What ending DOMA means to Obama

Shane Wade
Columnist

Last week President Obama’s administration announced that it would stop defending the constitutionality of the Defense of Marriage Act (DOMA) in courts, reigniting debate on the gay marriage issue and whether the federal government has a legitimate role in defining marriage.

Despite conservative views on evolution, the definition of marriage has evolved over time. In the 18th century, children could be married off to the highest bidder, and less than a century ago Virginia law didn’t permit interracial marriages.

Now we have the chance to end the debate on marriage by admitting that DOMA is a mistake. Gay marriage is a ridiculous and clear-cut issue; if two people want to engage in such a paramount and sacred union, they ought to be allowed to do so. Homosexuals are humans first, and to deny that fact is to deny their very personhood.

Furthermore, gay marriage causes no harm to anyone, and the idea of marriage as a sacred, untouchable union has been ruined by the numerous sex scandals, illicit affairs and multiple divorces by the very same people that “defend the sanctity” of marriage.

There shouldn’t be a debate on allowing people to be happy, and by perpetuating the myth that allowing homosexuals to marry degrades the idea of marriage, we dishonor our principles as a free and tolerant society. While I’m glad President Obama has moved forward on this nonissue and stopped wasting valuable resources defending DOMA, I remain disappointed nevertheless.

What Obama has done can be seen as merely symbolic because it changes almost nothing. For the past two years, despite campaign rhetoric to the contrary, his administration has defended and enforced DOMA.

Now, instead of having the Justice Department defending the law and its constitutionality, he’s telling them to just enforce it. Ignoring the irony of the Justice Department continuing to enforce an unjust law, this policy shift should and does do little for the president’s 2012 re-election campaign.

Instead of displaying the characteristics of a strong, self-confident leader, Obama continually proves himself to be calculating and pragmatic – two admirable traits of a leader but two traits that repeatedly lead to his supporters seeing him as frustratingly weak-willed and too willing to compromise.

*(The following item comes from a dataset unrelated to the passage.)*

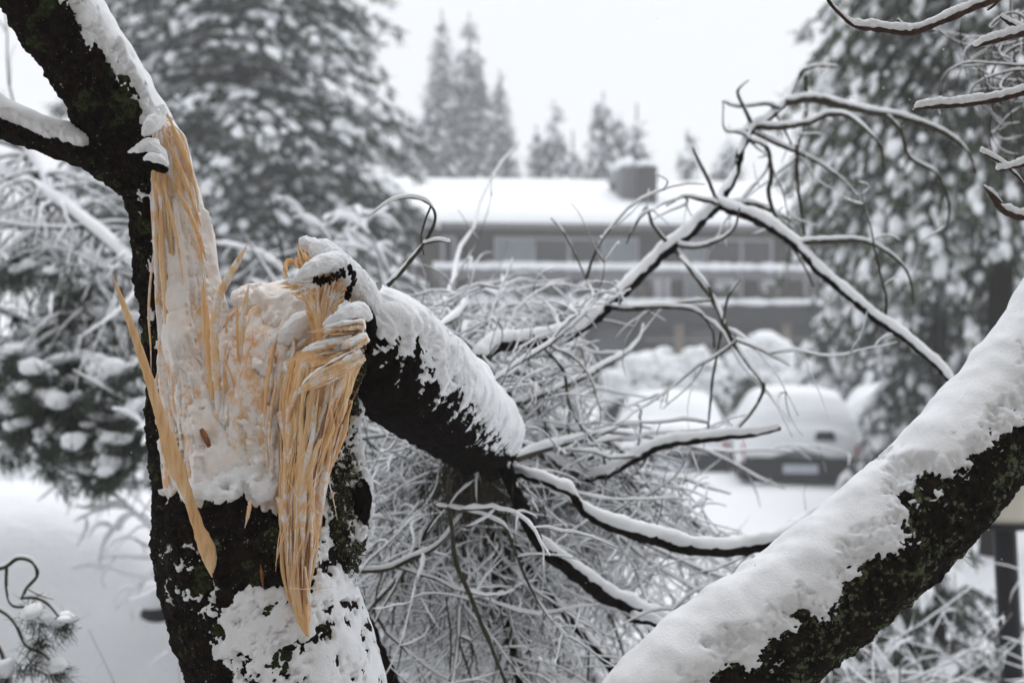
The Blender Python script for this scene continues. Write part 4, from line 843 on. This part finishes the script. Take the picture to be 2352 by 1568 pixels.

In his overly generous compromises with Republicans, constant equivocating on campaign promises and silence on the latest union-busting legislation popping up in state legislatures, Obama risks losing both his liberal Democratic base as well as moderate Independents.

Taking such small steps, like declaring the DOMA unconstitutional, does little to rally his supporters, while further distancing himself from conservatives and Republicans, despite the fact that his position on the matter reflects the traditionally conservative view that government should not legislate on social issues. For now DOMA remains the law of the land; all President Obama has done is provide the impetus for repealing the law. The decision to end DOMA now lies in a partisan Congress on the brink of shutdown. Let’s hope the self-professed grown-ups in Congress can end this non-issue so it never gets brought up again.